第3・4(2)イ 援護法適用のための捏造



第3・4(2)イ(ア) (捏造を裏付ける証言や文献)*

a (「母の遺したもの」の記述)*

座間味島の集団自決が原告梅澤の自決命令によるものであるとされたのは,援護法の適用のためである。
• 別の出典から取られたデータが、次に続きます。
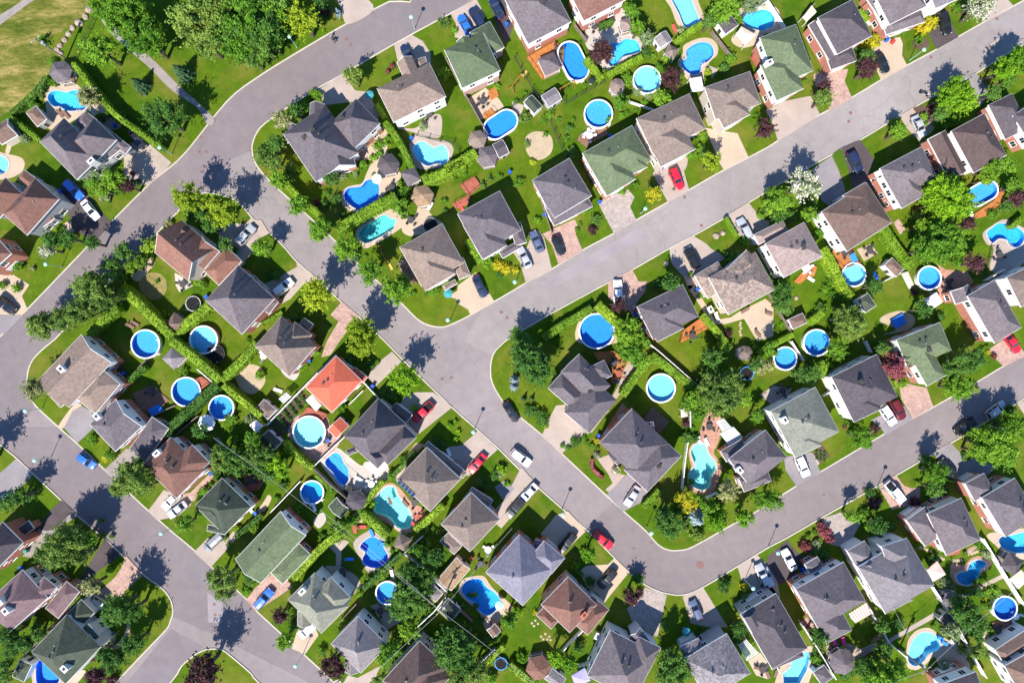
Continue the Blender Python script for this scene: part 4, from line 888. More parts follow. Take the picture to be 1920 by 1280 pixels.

「母の遺したもの」(甲B5)には,概略,次のような記述がある。すなわち,
「援護法は,軍人・軍属を対象に昭和27年に施行された法律で,翌年には米軍支配下にあつた『北緯29度以南の南西諸島(奄美諸島と琉球諸島)に現存する者』にまで適用が拡大された。それによって,戦没者の遺族や負傷した人などに国から金が支払われることになるが,一般の民間人には適用されなかった。」

「ところが,昭和34年から,旧国家総動員法に基づいて徴用された者,あるいはそれ以外に軍の要請で戦闘に協力して死亡,または負傷した『戦闘参加(協カ)者』に,準軍属という新しい枠が設けられて,結果的には20種のケースに適用されることになった。沖縄関係では,『集団自決』,スパイ嫌疑で日本軍に殺害された人,義勇隊参加,陣地構築,食糧供出、壕の提供,道案内,勤労奉仕などによる負傷者や,死亡者が含まれた。つまり,一般住民の死者たちに対して,単に砲弾に当たって死んだり米軍に殺されたりした人には補償がなされないが,『日本軍との雇用関係』にあって亡くなったり,負傷した人には補償されるという法律である。したがって,この戦争で亡くなった非戦闘員の遺族が補償を受けるには,その死が,軍部と関わるものでなければならなかった。」

「その結論を得るまでの作業として,まず厚生省による沖縄での調査がはじまったのが昭和32牢3月末で。座間味村では,4月に実施された。役場の職員や島の長老らとともに国の役人の前に座った母は,自ら語ることはせず,投げかけられる質問の1つ1つに,『はい,いいえ』で答えた。そして,『住民は隊長命令で自決をしたと言っているが,そうか』という内容の問いに,母は『はい』と答えたという。」

「座間味村役所では,厚生省の調査を受けた後,村長を先頭に,集団自決の犠牲者にも援護法を適用させるよう,琉球社会局を通して,厚生省に陳情運動を展開した。」

「陳情の成果なのか,昭和34年,戦闘参加者への援護法の適用とともに,慶良間諸島の6歳未満を含む集団自決の負傷者や遺族に,障害年金,遺族給年金が支給されるようになった。戦闘参加者に6歳未満を含めたのは,当初は集団自決だけで,他の戦争犠牲者には適用されなかったが,全県的な運動もあって,昭和56年以降は,壕の追い出しなどで犠件になった6歳未満の子どもたちにも適用されている。」
との記述がある。

b (照屋昇雄供述)*


渡嘉敷島の集団自決が赤松大尉の自決命令によるものであるとされたのも,援護法の適用のためである。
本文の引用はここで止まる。